In Japan, 85 percent of the population own bicycles. Cheap, tough bicycles. Mamachari bicycles. Now London has some...

Japanese city bikes arrive in London

Thinking of going Dutch? Turn Japanese instead. That’s the hope of Noah Fisher. He has opened Mamachari Bicycles in Dalston, London. Mamachari city bikes are cheap, tough bicycles, often with childseats attached, and used mostly by mums, ferrying children to and fro. How cheap? The entry level singlespeed costs £100, the top of the range model with childseat costs £300.

Mamachari bicycles come equipped with lights, chain guards, mud guards, stands, racks and locks and can be customised with one, sometimes two child seats.

Fisher is selling imported Japanese bicycles. Mamachari is a Japanese mash up of the words mama, meaning mother, and chari, a less polite word for bicycle.

According to blog Tokyobybike, the mamachari is a cultural icon: "It’s the family workhorse used on shopping runs, for riding to the local station, taking the kids to school or picking them up from sports practice. Without it families around the country would be in a right pickle.
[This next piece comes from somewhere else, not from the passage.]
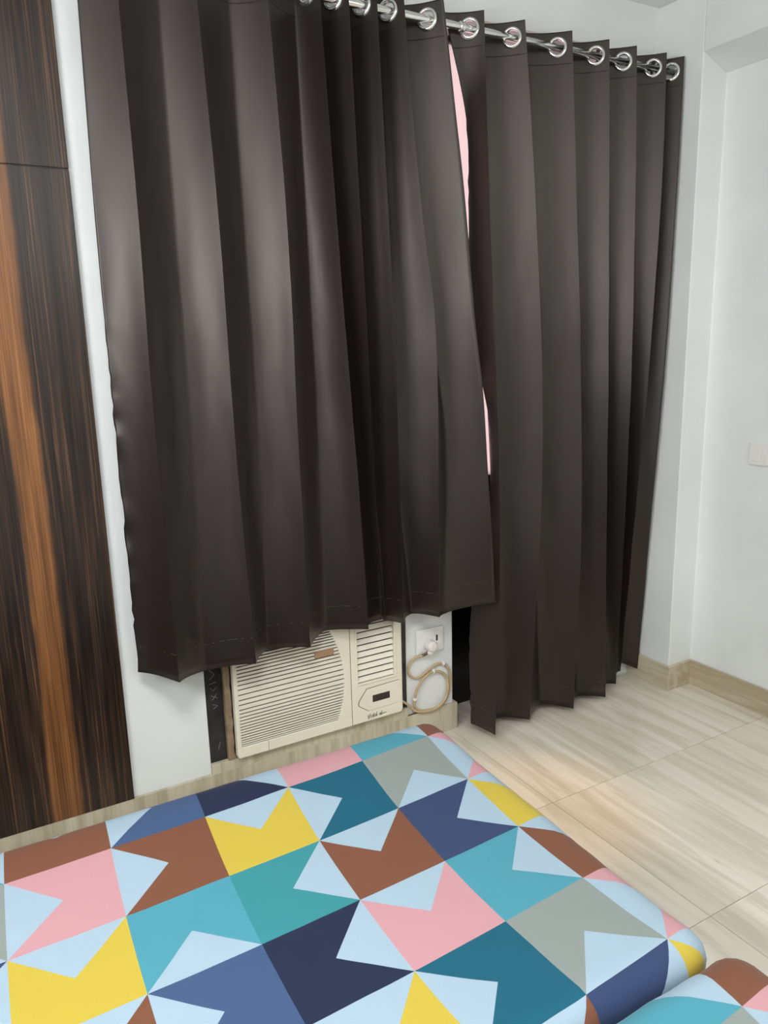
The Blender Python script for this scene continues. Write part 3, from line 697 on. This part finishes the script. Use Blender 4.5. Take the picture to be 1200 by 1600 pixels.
def mattress(name, label, x0, x1, y0, y1, top, drop, r, sag, shift, irange, jrange, seed, taper=0.0):
    n_ = 14
    yc, hw = (y0+y1)/2, (y1-y0)/2
    arc = r*math.pi/2
    def place(i, j):
        s, t = cloth_xy(i, j); s += shift[0]; t += shift[1]
        fx0, fx1, fy0, fy1 = x0+r, x1-r, y0+r, y1-r
        fx1 -= taper*min(1, max(0, (1.15-t)/0.4))
        cx = min(max(s, fx0), fx1); cyy = min(max(t, fy0), fy1)
        ex, ey = s-cx, t-cyy; d = math.hypot(ex, ey)
        z = top - max(0, sag*(1-((cyy-1.12-shift[1])/0.44)**2))
        z += 0.0022*noise.noise(Vector((s*5+seed, t*5, 0))) + 0.0012*noise.noise(Vector((s*14, t*14+seed, 2)))
        if d < 1e-9: return Vector((cx, cyy, z))
        ux, uy = ex/d, ey/d
        if d < arc: a = d/r; h, dn = r*math.sin(a), r*(1-math.cos(a))
        else: h, dn = r, min(r + (d-arc), drop)
        if d > arc: h -= 0.016*min(1, (dn-r)/(drop-r+1e-6))**2
        wob = 0.004*noise.noise(Vector((s*16+seed, t*16, 4)))*min(1, d/0.06)
        if ex > 0 and ey < 0: wob += 0.007*noise.noise(Vector((s*40, t*40, 9)))*min(1, d/0.07)   # gathers at the near corner
        h += wob
        return Vector((cx+ux*h, cyy+uy*h, z-dn*(z-top+drop)/drop))
    i0, i1 = irange; j0, j1 = jrange
    nu, nv = (i1-i0)*n_, (j1-j0)*n_
    verts = [place(i0+a/n_, j0+b/n_) for b in range(nv+1) for a in range(nu+1)]
    faces, cols = [], []
    L = {'L': 0, 'R': 1, 'T': 2, 'B': 3}
    for b in range(nv):
        for a in range(nu):
            ci, cj = i0 + a//n_, j0 + b//n_
            u, v_ = (a % n_), (b % n_)
            code = PRINT[cj % 3][ci % 5]; main, notch = COL[code[0]], code[1]
            q = [b*(nu+1)+a, b*(nu+1)+a+1, (b+1)*(nu+1)+a+1, (b+1)*(nu+1)+a]
            def colour(uu, vv):
                x, y = uu/n_-0.5, vv/n_-0.5
                side = ('L' if x < 0 else 'R') if abs(x) > abs(y) else ('T' if y < 0 else 'B')
                return COL['K'] if side == notch else main
            if u == v_:
                faces += [(q[0], q[1], q[2]), (q[0], q[2], q[3])]; cols += [colour(u+0.7, v_+0.3), colour(u+0.3, v_+0.7)]
            elif u + v_ == n_-1:
                faces += [(q[0], q[1], q[3]), (q[1], q[2], q[3])]; cols += [colour(u+0.3, v_+0.3), colour(u+0.7, v_+0.7)]
            else:
                faces.append(tuple(q)); cols.append(colour(u+0.5, v_+0.5))
    me = bpy.data.meshes.new(name); me.from_pydata(verts, [], faces)
    ca = me.color_attributes.new('print', 'FLOAT_COLOR', 'CORNER')
    buf = np.zeros((len(me.loops), 4), dtype=np.float32)
    for p, c in zip(me.polygons, cols): buf[p.loop_start:p.loop_start+p.loop_total] = c
    ca.data.foreach_set('color', buf.ravel())
    root = thing(name, label, 'mattress', ((x0+x1)/2, yc, top-drop), 'patterned mattresses')
    sheet = mobj('fitted_sheet', me, M_SHEET, smooth=True)
    core = bxo('foam_core', (x0+0.028, x1-0.028, y0+0.028, y1-0.028, top-drop+0.002, top-sag-0.03), M_PLATE, bevel=0.02)
    keep(root, sheet, core)
    return root
mattress('mattress', 'mattress in colourful geometric print sheet lying nearest the window wall', -0.95, 1.066, 0.709, 1.647, 0.517, 0.16, 0.048, 0.026, (0, 0), (-6, 7), (-2, 6), 0.0, 0.024)
mattress('mattress', 'second colourful geometric print mattress at the near right corner', -0.93, 1.060, -0.25, 0.699, 0.518, 0.161, 0.055, 0.02, (-0.048, -0.953), (-6, 7), (-2, 6), 4.0)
"The defining features include, a top tube bent low that is easy to step over, a shopping basket on the front, a luggage rack on the back, mudguards, chain guards, dynamo lights, an integrated lock, a bell and a hefty rear stand that keeps the bike stable and upright when parked.

"Mamachari are essentially considered disposable items. They’re regularly left exposed to the elements for long periods of time, and for the most part are poorly maintained, even putting air in the tyres seems a chore. Most people would throw a mamachari away or abandon it after years of neglect rather than undertaking simple preventative maintenance to extend the bikes useful life."